No es nada flores y pajaritos

Por María Belén Proaño V.: Procurando una vida más simple vine al campo y ahora tengo seis perros. Exploro  saberes de las plantas y escribo canciones en una banda.


“A cada pájaro su nido”, “siempre se vuelve al nido”, la gente que utiliza estas frases claramente nunca ha visto un Quilico (pájaro 1) llevar alimento al nido de las crías del colibrí (pájaro 2) para que estas salgan y enseguida empujarlas al vacío y quedarse con el nido.

Esa imagen fue una de las primeras con las que me bauticé en mi lance de ir a vivir al campo, a sembrar mi comida y a vivir entre flores y pajaritos. Nadie dijo que iban a ser cadáveres de pajaritos.

Quién va a saber, una solo quiere cambiar el pavimento por aire fresco pero como toda elección, tiene su precio. El primer golpe de literalidad que me propina mi vida campestre fue la vez que tuve que ir a verificar los restos de uno de los cerdos, Jacinto, que había sido atacado por unos perros hace pocos minutos. Qué escena. Cuando fantaseaba con mi vida en la paz del campo nunca me vi teniendo que identificar los pedazos de carne recién arrancada de un animal y de paso sacándola de la boca de mi gata.

Eso me enseñó a no ponerle nombre a todo lo que se mueve. Es curioso el impulso que nos lleva a querer nombrar para ordenar la realidad que nos rodea. Nos hicimos la idea de que al investir la cosa la conocemos, la estudiamos, la controlamos. La vida en el campo te muestra, una y otra y vez, que no es una cuestión de dominación sino de aprender a discurrir. En un cajón de la cocina tengo muchas fichas de perros que han muerto, de esas que te dan cuando visitas algún veterinario para controlar las vacunas. Papeles que definitivamente evidencian mis intentos de vivir con códigos urbanos en un lugar en donde toda la gente enviaría a sus perros a la primera línea de batalla para ser destrozados cuando el apocalipsis zombie llegue. 

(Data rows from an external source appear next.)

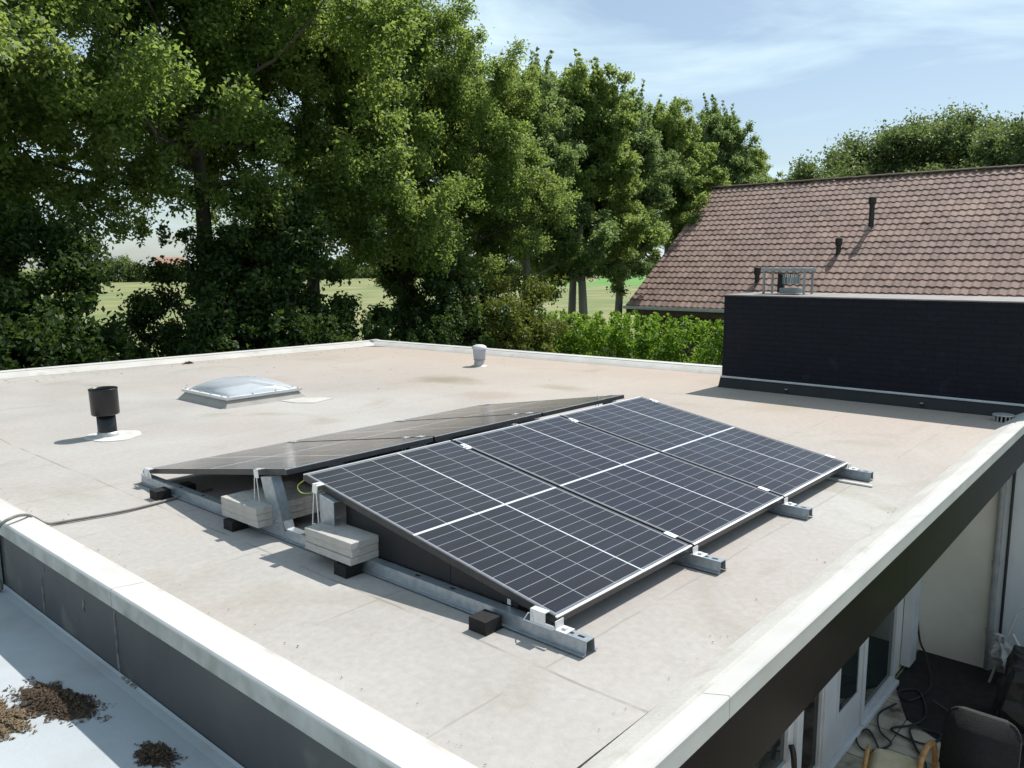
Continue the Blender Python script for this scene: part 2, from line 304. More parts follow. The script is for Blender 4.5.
def paving():
    m = mat('terrace_paving', (.2,.18,.15), .9); N, L, b = nodes(m)
    tc = N.new('ShaderNodeTexCoord'); t = N.new('ShaderNodeTexBrick'); L.new(tc.outputs['Object'], t.inputs['Vector'])
    t.inputs['Scale'].default_value = 1; t.inputs['Brick Width'].default_value = .6; t.inputs['Row Height'].default_value = .4; t.inputs['Mortar Size'].default_value = .006
    t.inputs['Color1'].default_value = (.44,.40,.32,1); t.inputs['Color2'].default_value = (.50,.46,.38,1); t.inputs['Mortar'].default_value = (.09,.08,.06,1)
    n = N.new('ShaderNodeTexNoise'); n.inputs['Scale'].default_value = 5; n.inputs['Detail'].default_value = 7; L.new(tc.outputs['Object'], n.inputs['Vector'])
    r = N.new('ShaderNodeValToRGB'); r.color_ramp.elements[0].position = .45; r.color_ramp.elements[1].position = .75; L.new(n.outputs['Fac'], r.inputs[0])
    mx = N.new('ShaderNodeMixRGB'); mx.inputs[2].default_value = (.08,.07,.045,1); L.new(r.outputs[0], mx.inputs[0]); L.new(t.outputs[0], mx.inputs[1])
    L.new(mx.outputs[0], b.inputs['Base Color']); return m
MAT['paving'] = paving()
def glass_dark():
    m = mat('window_glass', (.02,.028,.028), .04, 0, .8); return m
MAT['glass'] = glass_dark()
MAT['glass_black'] = mat('dark_doorway_glass', (.006,.006,.005), .12, 0, .2)
def acrylic():
    m = mat('clear_acrylic', (.80,.84,.88), .10); N, L, b = nodes(m)
    o = [n for n in N if n.type == 'OUTPUT_MATERIAL'][0]; t = N.new('ShaderNodeBsdfTransparent'); t.inputs[0].default_value = (.90,.93,.95,1); ms = N.new('ShaderNodeMixShader')
    lw = N.new('ShaderNodeLayerWeight'); lw.inputs['Blend'].default_value = .35
    f_ = math_(N, L, 'MULTIPLY_ADD', lw.outputs['Fresnel'], .6, .32)
    L.new(f_, ms.inputs[0]); L.new(t.outputs[0], ms.inputs[1]); L.new(b.outputs[0], ms.inputs[2]); L.new(ms.outputs[0], o.inputs[0])
    return m
MAT['acrylic'] = acrylic()

# ------------------------------------------------------------------ geometry helpers
def link(name, me, m, parent=None, smooth=False):
    o = bpy.data.objects.new(name, me); COL.objects.link(o)
    if m is not None and not me.materials: me.materials.append(MAT[m] if isinstance(m, str) else m)
    if parent is not None: o.parent = parent
    if smooth:
        for p in me.polygons: p.use_smooth = True
    return o
def obj(name, bm, m, parent=None, bevel=0, smooth=False, seg=2):
    if bevel:
        bmesh.ops.bevel(bm, geom=list(bm.edges), offset=bevel, segments=seg, affect='EDGES', profile=.6)
    bmesh.ops.recalc_face_normals(bm, faces=bm.faces)
    me = bpy.data.meshes.new(name); bm.to_mesh(me); bm.free()
    return link(name, me, m, parent, smooth)
def tag(o, label, cat, group=None, kind=None):
    if label: o['label'] = label
    if cat: o['category'] = cat
    if group: o['group'] = group
    if kind: o['kind'] = kind
    return o
def thing(name, label, cat, loc=(0,0,0), rz=0, group=None):
    o = bpy.data.objects.new(name, None); COL.objects.link(o); o.location = loc; o.rotation_euler = (0,0,rz); o.empty_display_size = .1
    return tag(o, label, cat, group)
def copy_tree(o, parent=None):
    c = o.copy(); COL.objects.link(c); c.parent = parent
    for ch in list(o.children): copy_tree(ch, c)
    return c
def BM(): return bmesh.new()
def box(bm, x0, x1, y0, y1, z0, z1, rot=None):
    vs = [Vector((x, y, z)) for x in (x0,x1) for y in (y0,y1) for z in (z0,z1)]
    if rot is not None: vs = [rot @ v for v in vs]
    v = [bm.verts.new(c) for c in vs]
    for q in ((0,1,3,2),(4,6,7,5),(0,4,5,1),(2,3,7,6),(0,2,6,4),(1,5,7,3)): bm.faces.new([v[i] for i in q])
    return bm
def prism(bm, prof, A, B, side, up=Vector((0,0,1))):
    """profile (s,h) swept from A to B; s along side vector"""
    A = Vector(A); B = Vector(B); side = Vector(side)
    a = [bm.verts.new(A + side*s + up*h) for s, h in prof]; b = [bm.verts.new(B + side*s + up*h) for s, h in prof]
    n = len(prof)
    for i in range(n): bm.faces.new((a[i], a[(i+1)%n], b[(i+1)%n], b[i]))
    bm.faces.new(a[::-1]); bm.faces.new(b)
    return bm
def tube(bm, pts, rad, n=8, cap=True):
    pts = [Vector(p) for p in pts]
    if isinstance(rad, (int, float)): rad = [rad]*len(pts)
    rings = []
    for i, p in enumerate(pts):
        d = (pts[min(i+1, len(pts)-1)] - pts[max(i-1, 0)]).normalized()
        a = d.orthogonal().normalized() if i == 0 else (a_prev - d*a_prev.dot(d)).normalized()
        a_prev = a; b = d.cross(a)
        rings.append([bm.verts.new(p + (a*math.cos(2*PI*k/n) + b*math.sin(2*PI*k/n))*rad[i]) for k in range(n)])
    for i in range(len(rings)-1):
        for k in range(n): bm.faces.new((rings[i][k], rings[i][(k+1)%n], rings[i+1][(k+1)%n], rings[i+1][k]))
    if cap: bm.faces.new(rings[0][::-1]); bm.faces.new(rings[-1])
    return bm
def lathe(bm, prof, c=(0,0,0), n=32):
    c = Vector(c); rings = []
    for rr, z in prof:
        rings.append([bm.verts.new(c + Vector((rr*math.cos(2*PI*k/n), rr*math.sin(2*PI*k/n), z))) for k in range(n)] if rr > 1e-5 else [bm.verts.new(c + Vector((0,0,z)))])
    for a, b in zip(rings[:-1], rings[1:]):
        for k in range(n):
            k2 = (k+1) % n
            if len(a) == 1 and len(b) == 1: continue
            if len(a) == 1: bm.faces.new((a[0], b[k], b[k2]))
            elif len(b) == 1: bm.faces.new((a[k], a[k2], b[0]))
            else: bm.faces.new((a[k], a[k2], b[k2], b[k]))
    return bm
def smoothcurve(pts, n=8):
    P = [Vector(p) for p in pts]; P = [P[0]*2-P[1]] + P + [P[-1]*2-P[-2]]; o = []
    for i in range(1, len(P)-2):
        for k in range(n):
            t = k/n; a, b, c, d = P[i-1:i+3]
            o.append(.5*((2*b) + (c-a)*t + (2*a-5*b+4*c-d)*t*t + (3*b-a-3*c+d)*t**3))
    o.append(P[-2]); return o
def np_mesh(name, V, F, smooth=False):
    me = bpy.data.meshes.new(name); V = np.asarray(V, np.float32); F = np.asarray(F, np.int32)
    me.vertices.add(len(V)); me.vertices.foreach_set('co', V.ravel())
    k = F.shape[1]; me.loops.add(F.size); me.loops.foreach_set('vertex_index', F.ravel())
    me.polygons.add(len(F)); me.polygons.foreach_set('loop_start', np.arange(0, F.size, k, dtype=np.int32))
    me.polygons.foreach_set('loop_total', np.full(len(F), k, np.int32))
    me.update(calc_edges=True); me.validate()
    return me

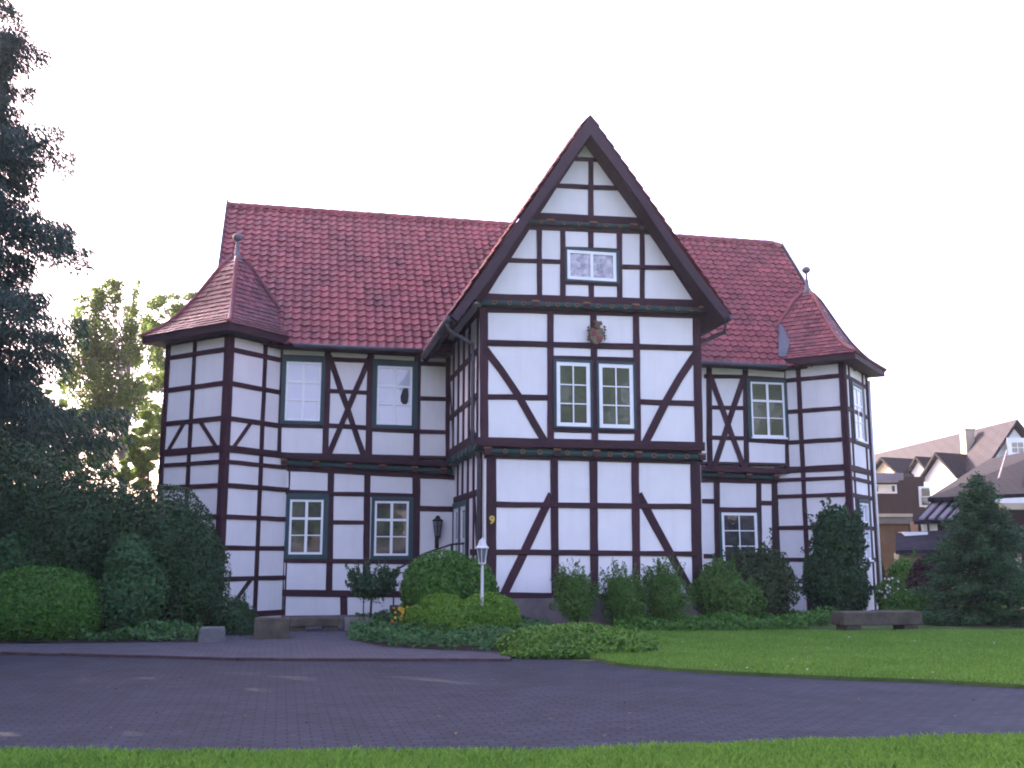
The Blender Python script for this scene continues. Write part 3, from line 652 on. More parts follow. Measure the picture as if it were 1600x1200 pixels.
def turret_roof(cen, eave_z, apex_z, rad, ball_z, seed, fin_mat):
    """four-sided bell-cast roof turned 45 degrees: rad = centre to eave edge"""
    H = apex_z - eave_z
    ctrl = [(1.0, 0.0), (.90, .055), (.78, .125), (.66, .23), (.54, .36), (.42, .52), (.29, .72), (.17, .90), (.07, 1.0)]
    pr = [(r * rad, eave_z + z * H) for r, z in ctrl]
    rows = []                                               # resample into tile rows
    seg = [math.hypot(pr[i + 1][0] - pr[i][0], pr[i + 1][1] - pr[i][1]) for i in range(len(pr) - 1)]; T = sum(seg); n = int(T / .145)
    def pt(u):
        u = min(max(u, 0), T)
        for i, s_ in enumerate(seg):
            if u <= s_ + 1e-9: f = u / s_; return (pr[i][0] + (pr[i + 1][0] - pr[i][0]) * f, pr[i][1] + (pr[i + 1][1] - pr[i][1]) * f)
            u -= s_
        return pr[-1]
    m = MB(); r = np.random.RandomState(seed)
    dirs = [(-1, -1), (1, -1), (1, 1), (-1, 1)]
    for d in dirs:
        o = np.array(d) / S2; e = np.array([-o[1], o[0]])
        for i in range(n):
            (r0, z0), (r1, z1) = pt(T * i / n - .01), pt(T * (i + 1) / n + .012)
            L = math.hypot(r0 - r1, z1 - z0); nx, nz = (z1 - z0) / L, (r0 - r1) / L
            tw = .17; k0 = -int(r0 / tw) - 2
            for k in range(k0, -k0 + 1):
                s0 = k * tw + (tw / 2 if i % 2 else 0); s1 = s0 + tw - .013
                if s1 < -r0 or s0 > r0: continue
                j1 = r.uniform(-.006, .010)
                def Q(rr, zz, s_, hw, up):
                    s_ = max(-hw, min(hw, s_)); q = cen + o * (rr + nx * up) + e * s_
                    return (q[0], q[1], zz + nz * up)
                a, b = Q(r0, z0, s0, r0, .022 + j1), Q(r0, z0, s1, r0, .022 + j1)
                al, bl = Q(r0, z0, s0, r0, 0), Q(r0, z0, s1, r0, 0)
                c, dd = Q(r1, z1, s1, r1, .004), Q(r1, z1, s0, r1, .004)
                m.face([al, bl, b, a]); m.face([a, b, c, dd])
    roof = m.build('roof', M['tile_flat'], house)
    h = MB()
    for k in range(4):
        dx, dy = [(0, -1), (1, 0), (0, 1), (-1, 0)][k]
        pts = [(cen[0] + dx * a * S2, cen[1] + dy * a * S2, z + .02) for a, z in [pt(T * i / 22) for i in range(23)]]
        h.tube(pts, .055, 6)
    h.build('hip_tiles', M['tile_flat'], roof, smooth=True)
    s_ = MB(); rr = rad - .03
    for (ra, za), (rb, zb) in (((rr, eave_z - .16), (rr, eave_z + .02)),):
        s_.grid([[(cen[0] + dx * ra * S2, cen[1] + dy * ra * S2, z) for dx, dy in ((0, -1), (1, 0), (0, 1), (-1, 0))] for z in (za, zb)])
    s_.build('soffit', M['darkwood'], roof)
    f = MB(); top = pt(T); c3 = (cen[0], cen[1], 0)
    f.lathe(c3, [(top[0] + .10, top[1] - .12), (top[0] * .6, top[1] + .14), (.05, top[1] + .38), (.028, top[1] + .45), (.026, ball_z - .13), (.05, ball_z - .12), (.03, ball_z - .10)] + [(.125 * math.sin(q), ball_z - .02 - .1 * math.cos(q)) for q in np.linspace(.25, math.pi - .02, 9)], 14)
    f.build('finial', fin_mat, roof, smooth=True)
ez = float(onplane(352, 503, (CL[0], CL[1] - TSL / S2 - .62), (0, 1))[2])
azl = float(onplane(365, 405, CL, (0, 1))[2]); bzl = float(onplane(365, 369, CL, (0, 1))[2])
turret_roof(CL, ez, azl, TSL / 2 + .45, bzl, 11, M['lead'])
ezr = float(onplane(1338, 552, (CR[0], CR[1] - 1.75 - .62), (0, 1))[2])
azr = float(onplane(1279, 460, CR, (0, 1))[2]); bzr = float(onplane(1278, 422, CR, (0, 1))[2])
turret_roof(CR, ez, azr, 1.225 + .46, bzr, 12, M['lead'])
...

Al  mismo tiempo, la idea de existir en un medio rural era intentar descifrar otras formas de relacionarme con los miembros de mi comunidad en mi condición de mujer. Sabemos que la experiencia de la mujeres en la ciudad se parece a la de nadar contra la corriente. Pensaba que entre cultivos orgánicos podríamos crear prácticas que alejen de mí la idea que por ser mujer recibo un trato desigual. El primer día que llegaron a pagar por una cosecha de aguacates pero no pagaron nada a la final porque el “señor de la casa no estaba pa dejar el dinero”, me di cuenta, el medio rural siempre les ha pertenecido a los hombres. A ellos también.

En el campo no hay metáfora. Es la vida en su versión cruda, grotesca pero cándida y con comida fresca. El resultado se aleja de esa idealización de la vida campestre y se acerca más a la ambigua experiencia humana. Si no que esta vez es sin rodeos y sí entre perros y burros con nombre y apellido.